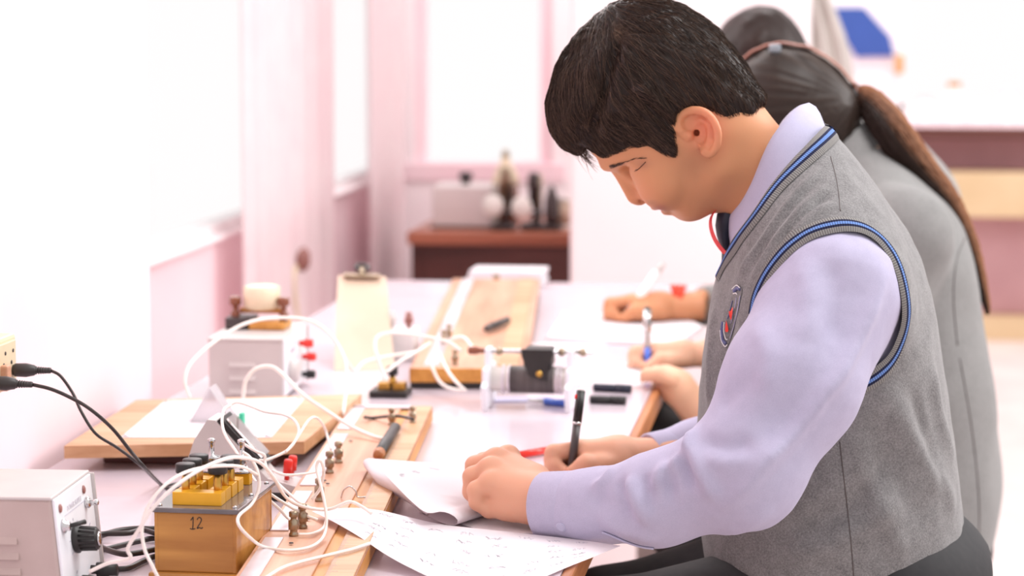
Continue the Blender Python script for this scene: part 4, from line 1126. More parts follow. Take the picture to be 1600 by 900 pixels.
def strands(parent, name, roots, dirs_fn, length, n_seg, r0, cols, kind='stuff', jitter=.15, lift=.002, mat='hair'):
    """hair strands as tapered three-sided tubes joined in one mesh"""
    n = len(roots); P = np.zeros((n, n_seg + 1, 3)); P[:, 0] = roots
    L = length if hasattr(length, '__len__') else np.full(n, length)
    jit = RNG.normal(0, jitter, (n, 3))
    for s in range(n_seg):
        d = dirs_fn(P[:, s], s / n_seg) + jit
        d /= np.linalg.norm(d, axis=1, keepdims=True) + 1e-9
        P[:, s + 1] = P[:, s] + d * (L / n_seg)[:, None]
    T = np.gradient(P, axis=1); T /= np.linalg.norm(T, axis=2, keepdims=True) + 1e-9
    ref = np.array([.31, .77, .55]); U = np.cross(T, ref); U /= np.linalg.norm(U, axis=2, keepdims=True) + 1e-9
    Wv = np.cross(T, U)
    rr = (r0 * np.linspace(1, .35, n_seg + 1))[None, :, None]
    rings = np.stack([P + rr * (U * math.cos(a) + Wv * math.sin(a)) for a in (0, 2.094, 4.189)], 2)     # n, seg+1, 3, 3
    V = rings.reshape(-1, 3)
    base = (np.arange(n) * (n_seg + 1) * 3)[:, None, None]
    sidx = (np.arange(n_seg) * 3)[None, :, None]; k = np.arange(3)[None, None, :]; k2 = (k + 1) % 3
    Q = np.stack([base + sidx + k, base + sidx + k2, base + sidx + 3 + k2, base + sidx + 3 + k], -1).reshape(-1, 4)
    C = np.repeat(cols, (n_seg + 1) * 3, axis=0)
    return mesh_obj(name, V, Q, mat, parent, C, kind)
# ================================================================== the boy in the grey vest
Y0 = 2.74
def H(px, py, dy=0.0): return at_y(px, py, Y0 + dy)
def mirror(p, y0=Y0): return np.array((p[0], 2 * y0 - p[1], p[2]))
BOY = thing('person', 'boy in a grey knitted vest and lilac shirt, head bent, writing at the bench', 'person', (H(1250, 600)[0], Y0, 0.0))

def slices_fn(rows, y0):
    """rows: (py, x front, x back, half width) on the plane y0 -> functions of z"""
    z, f, b, w = [], [], [], []
    for py, xf, xb, hw in rows:
        a, c = at_y(xf, py, y0), at_y(xb, py, y0)
        z.append((a[2] + c[2]) / 2); f.append(a[0]); b.append(c[0]); w.append(hw)
    o = np.argsort(z); z, f, b, w = (np.array(q)[o] for q in (z, f, b, w))
    zz = np.linspace(z[0], z[-1], 200)
    def sm(q):
        q = np.interp(zz, z, q); k = np.ones(9) / 9
        return np.convolve(np.pad(q, 4, mode='edge'), k, 'valid')
    f, b, w = sm(f), sm(b), sm(w)
    return lambda Z: (np.interp(Z, zz, f), np.interp(Z, zz, b), np.interp(Z, zz, w), zz[0], zz[-1])
def d_slices(v, fn, y0, grow=0.0, p=2.2, zlo=None, zhi=None):
    f, b, w, z0, z1 = fn(v.Z.astype(float))
    c = ((f + b) / 2).astype(F); a = ((b - f) / 2 + grow).astype(F); w = (w + grow).astype(F)
    u = np.abs(v.X - c) / a; q = np.abs(v.Y - F(y0)) / w
    k = (u ** p + q ** p) ** (1 / p)
    d = (k - 1) * np.minimum(a, w)
    z0 = z0 if zlo is None else zlo; z1 = z1 if zhi is None else zhi
    return smax(smax(d, v.Z - F(z1), F(.02)), F(z0) - v.Z, F(.01))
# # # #
Task goal >> Pictures stay out. Print the data exactly, from its first line through the line containing "BOY = thing('person', 'boy".

Response >>
Continue the Blender Python script for this scene: part 4, from line 1126. More parts follow. Take the picture to be 1600 by 900 pixels.
def strands(parent, name, roots, dirs_fn, length, n_seg, r0, cols, kind='stuff', jitter=.15, lift=.002, mat='hair'):
    """hair strands as tapered three-sided tubes joined in one mesh"""
    n = len(roots); P = np.zeros((n, n_seg + 1, 3)); P[:, 0] = roots
    L = length if hasattr(length, '__len__') else np.full(n, length)
    jit = RNG.normal(0, jitter, (n, 3))
    for s in range(n_seg):
        d = dirs_fn(P[:, s], s / n_seg) + jit
        d /= np.linalg.norm(d, axis=1, keepdims=True) + 1e-9
        P[:, s + 1] = P[:, s] + d * (L / n_seg)[:, None]
    T = np.gradient(P, axis=1); T /= np.linalg.norm(T, axis=2, keepdims=True) + 1e-9
    ref = np.array([.31, .77, .55]); U = np.cross(T, ref); U /= np.linalg.norm(U, axis=2, keepdims=True) + 1e-9
    Wv = np.cross(T, U)
    rr = (r0 * np.linspace(1, .35, n_seg + 1))[None, :, None]
    rings = np.stack([P + rr * (U * math.cos(a) + Wv * math.sin(a)) for a in (0, 2.094, 4.189)], 2)     # n, seg+1, 3, 3
    V = rings.reshape(-1, 3)
    base = (np.arange(n) * (n_seg + 1) * 3)[:, None, None]
    sidx = (np.arange(n_seg) * 3)[None, :, None]; k = np.arange(3)[None, None, :]; k2 = (k + 1) % 3
    Q = np.stack([base + sidx + k, base + sidx + k2, base + sidx + 3 + k2, base + sidx + 3 + k], -1).reshape(-1, 4)
    C = np.repeat(cols, (n_seg + 1) * 3, axis=0)
    return mesh_obj(name, V, Q, mat, parent, C, kind)
# ================================================================== the boy in the grey vest
Y0 = 2.74
def H(px, py, dy=0.0): return at_y(px, py, Y0 + dy)
def mirror(p, y0=Y0): return np.array((p[0], 2 * y0 - p[1], p[2]))
BOY = thing('person', 'boy in a grey knitted vest and lilac shirt, head bent, writing at the bench', 'person', (H(1250, 600)[0], Y0, 0.0))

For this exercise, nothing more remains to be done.